Marvin Lipofsky has been one of the stalwarts of the American studio glass movement, both as an artist and a teacher. He has demonstrated a willingness to explore the unusual in terms of surface and coloring, and he has often incorporated local traditions, colors, techniques, and materials in his work on visits to particular places.
The example seen here began at the Crystalex Hantich factory in Novy Bor, Czechoslovakia (now the Czech Republic), where the basic form was created with the assistance of resident glassmaster Petr Novotny. Invited to Czechoslovakia by well-known glass artists Stanislav Libensky and Jaroslava Brychtova, Lipofsky set about to give the works he would create there some of the distinctive character of the region. He searched the premises of the factory and its site for various pieces of wood and metal and used them as either part of the mold or to alter the molten glass as the blower was forming it. More than twenty of the rough pieces of glass were shipped back to Lipofsky's California studio, where he worked on them over the next three years, using various subtractive processes - cutting, grinding, sandblasting, and acid polishing. Though similar to other works in the series, each piece from the project is a unique sculptural form.

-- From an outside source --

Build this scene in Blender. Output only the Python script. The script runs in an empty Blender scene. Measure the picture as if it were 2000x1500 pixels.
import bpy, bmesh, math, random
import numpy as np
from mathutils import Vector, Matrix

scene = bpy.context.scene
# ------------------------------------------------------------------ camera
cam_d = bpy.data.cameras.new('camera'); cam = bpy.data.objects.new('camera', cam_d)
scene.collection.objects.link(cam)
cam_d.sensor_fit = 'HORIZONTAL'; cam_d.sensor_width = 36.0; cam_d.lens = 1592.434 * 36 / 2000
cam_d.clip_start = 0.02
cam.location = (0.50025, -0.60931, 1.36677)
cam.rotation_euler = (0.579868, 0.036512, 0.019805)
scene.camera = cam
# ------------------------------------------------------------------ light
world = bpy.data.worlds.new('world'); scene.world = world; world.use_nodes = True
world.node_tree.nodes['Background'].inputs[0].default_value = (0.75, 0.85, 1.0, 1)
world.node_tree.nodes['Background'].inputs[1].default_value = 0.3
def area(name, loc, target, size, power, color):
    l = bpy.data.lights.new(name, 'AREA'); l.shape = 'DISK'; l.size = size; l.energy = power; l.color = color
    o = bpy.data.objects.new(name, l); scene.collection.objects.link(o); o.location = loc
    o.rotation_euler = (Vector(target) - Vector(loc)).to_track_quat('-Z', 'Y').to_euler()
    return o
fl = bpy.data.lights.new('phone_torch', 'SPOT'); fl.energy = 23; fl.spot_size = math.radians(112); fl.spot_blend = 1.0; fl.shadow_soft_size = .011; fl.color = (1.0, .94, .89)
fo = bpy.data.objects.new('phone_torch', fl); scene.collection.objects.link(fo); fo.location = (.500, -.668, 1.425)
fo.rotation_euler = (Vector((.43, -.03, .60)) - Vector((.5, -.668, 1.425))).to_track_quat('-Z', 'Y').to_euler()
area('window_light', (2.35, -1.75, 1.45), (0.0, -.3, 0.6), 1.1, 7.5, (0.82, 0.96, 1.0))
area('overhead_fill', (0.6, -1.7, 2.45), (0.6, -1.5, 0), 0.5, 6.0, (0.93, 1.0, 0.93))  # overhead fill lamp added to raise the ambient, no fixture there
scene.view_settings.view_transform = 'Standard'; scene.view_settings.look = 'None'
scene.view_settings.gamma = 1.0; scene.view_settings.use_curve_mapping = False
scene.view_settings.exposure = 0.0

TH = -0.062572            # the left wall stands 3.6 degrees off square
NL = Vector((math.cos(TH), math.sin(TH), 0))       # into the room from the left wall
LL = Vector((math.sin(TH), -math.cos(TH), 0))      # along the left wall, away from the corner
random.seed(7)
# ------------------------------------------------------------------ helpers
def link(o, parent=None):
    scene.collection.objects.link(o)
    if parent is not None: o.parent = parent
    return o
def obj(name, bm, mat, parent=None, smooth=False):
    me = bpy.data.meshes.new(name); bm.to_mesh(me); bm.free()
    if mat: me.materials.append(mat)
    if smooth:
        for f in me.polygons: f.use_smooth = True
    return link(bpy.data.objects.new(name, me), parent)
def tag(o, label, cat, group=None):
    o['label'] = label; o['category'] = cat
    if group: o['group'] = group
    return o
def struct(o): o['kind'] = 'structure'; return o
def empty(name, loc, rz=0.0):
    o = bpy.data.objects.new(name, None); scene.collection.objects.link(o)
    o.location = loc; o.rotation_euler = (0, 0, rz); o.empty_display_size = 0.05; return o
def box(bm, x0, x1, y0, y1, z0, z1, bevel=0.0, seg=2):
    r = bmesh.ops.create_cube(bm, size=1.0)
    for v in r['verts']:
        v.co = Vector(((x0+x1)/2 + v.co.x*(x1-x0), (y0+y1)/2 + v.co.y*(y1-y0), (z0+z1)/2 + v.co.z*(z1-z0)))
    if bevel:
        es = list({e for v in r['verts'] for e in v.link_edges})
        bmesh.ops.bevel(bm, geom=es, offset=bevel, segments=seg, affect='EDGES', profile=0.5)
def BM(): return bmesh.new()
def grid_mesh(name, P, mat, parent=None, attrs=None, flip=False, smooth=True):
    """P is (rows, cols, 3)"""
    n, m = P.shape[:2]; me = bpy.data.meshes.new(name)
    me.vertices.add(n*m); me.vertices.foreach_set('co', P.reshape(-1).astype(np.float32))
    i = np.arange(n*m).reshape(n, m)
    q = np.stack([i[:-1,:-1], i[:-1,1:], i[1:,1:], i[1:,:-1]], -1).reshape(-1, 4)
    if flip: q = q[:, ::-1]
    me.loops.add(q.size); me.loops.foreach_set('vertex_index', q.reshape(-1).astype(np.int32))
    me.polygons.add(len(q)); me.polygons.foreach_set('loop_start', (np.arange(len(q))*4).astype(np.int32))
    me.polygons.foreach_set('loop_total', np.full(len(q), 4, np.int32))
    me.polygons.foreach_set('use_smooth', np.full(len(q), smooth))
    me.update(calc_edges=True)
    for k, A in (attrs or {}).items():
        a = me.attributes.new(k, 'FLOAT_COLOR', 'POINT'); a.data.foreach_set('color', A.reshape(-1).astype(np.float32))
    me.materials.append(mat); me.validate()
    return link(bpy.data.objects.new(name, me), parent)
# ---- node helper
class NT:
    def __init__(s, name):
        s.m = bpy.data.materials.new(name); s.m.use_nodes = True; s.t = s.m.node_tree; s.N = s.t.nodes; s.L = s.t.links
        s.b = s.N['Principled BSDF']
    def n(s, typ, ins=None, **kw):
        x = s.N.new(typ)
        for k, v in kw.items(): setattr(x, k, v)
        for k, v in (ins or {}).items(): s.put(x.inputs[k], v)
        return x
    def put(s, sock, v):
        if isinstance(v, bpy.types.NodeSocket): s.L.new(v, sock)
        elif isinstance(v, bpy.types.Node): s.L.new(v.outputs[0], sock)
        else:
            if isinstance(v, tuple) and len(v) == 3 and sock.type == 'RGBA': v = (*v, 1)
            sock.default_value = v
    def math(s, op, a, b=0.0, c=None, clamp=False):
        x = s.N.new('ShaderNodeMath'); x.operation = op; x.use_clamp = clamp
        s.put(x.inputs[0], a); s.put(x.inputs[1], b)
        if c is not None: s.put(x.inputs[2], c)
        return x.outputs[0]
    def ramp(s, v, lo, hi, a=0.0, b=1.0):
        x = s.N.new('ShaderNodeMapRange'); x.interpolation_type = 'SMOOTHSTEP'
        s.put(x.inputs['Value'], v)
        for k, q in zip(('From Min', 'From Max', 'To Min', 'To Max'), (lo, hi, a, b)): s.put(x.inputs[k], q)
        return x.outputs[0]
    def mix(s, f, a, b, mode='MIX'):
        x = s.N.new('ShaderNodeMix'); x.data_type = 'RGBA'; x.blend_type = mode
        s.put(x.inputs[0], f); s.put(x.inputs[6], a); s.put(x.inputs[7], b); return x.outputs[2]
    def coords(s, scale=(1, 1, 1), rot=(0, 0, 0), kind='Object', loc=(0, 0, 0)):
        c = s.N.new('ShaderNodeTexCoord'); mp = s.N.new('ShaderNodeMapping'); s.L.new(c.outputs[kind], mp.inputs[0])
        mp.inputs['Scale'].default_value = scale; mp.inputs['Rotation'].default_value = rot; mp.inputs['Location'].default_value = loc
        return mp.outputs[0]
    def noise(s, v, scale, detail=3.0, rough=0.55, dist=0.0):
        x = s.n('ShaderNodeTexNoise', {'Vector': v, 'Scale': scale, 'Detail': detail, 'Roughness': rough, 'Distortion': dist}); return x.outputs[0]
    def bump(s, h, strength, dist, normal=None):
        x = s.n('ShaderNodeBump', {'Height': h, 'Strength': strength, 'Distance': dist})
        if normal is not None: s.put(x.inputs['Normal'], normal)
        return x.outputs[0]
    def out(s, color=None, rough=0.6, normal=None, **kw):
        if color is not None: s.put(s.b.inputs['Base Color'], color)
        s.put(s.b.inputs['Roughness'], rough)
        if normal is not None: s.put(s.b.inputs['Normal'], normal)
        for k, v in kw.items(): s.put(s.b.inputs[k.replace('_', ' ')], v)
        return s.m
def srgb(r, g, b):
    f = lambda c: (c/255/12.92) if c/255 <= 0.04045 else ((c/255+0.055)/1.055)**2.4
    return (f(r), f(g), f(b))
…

The work we see here displays a sensual quality that takes full advantage of the fluid, changeable glass medium and demonstrates the wide variety of innovative techniques Lipofsky brings to his work. The appearance of the exterior, roughened and muted by the sandblasting and acid polishing, contrasts with the sheen of the interior, much like the shell of a sea creature. In fact, the organic look of the piece suggests a spontaneity that belies the careful alterations the artist undertook after the piece was blown.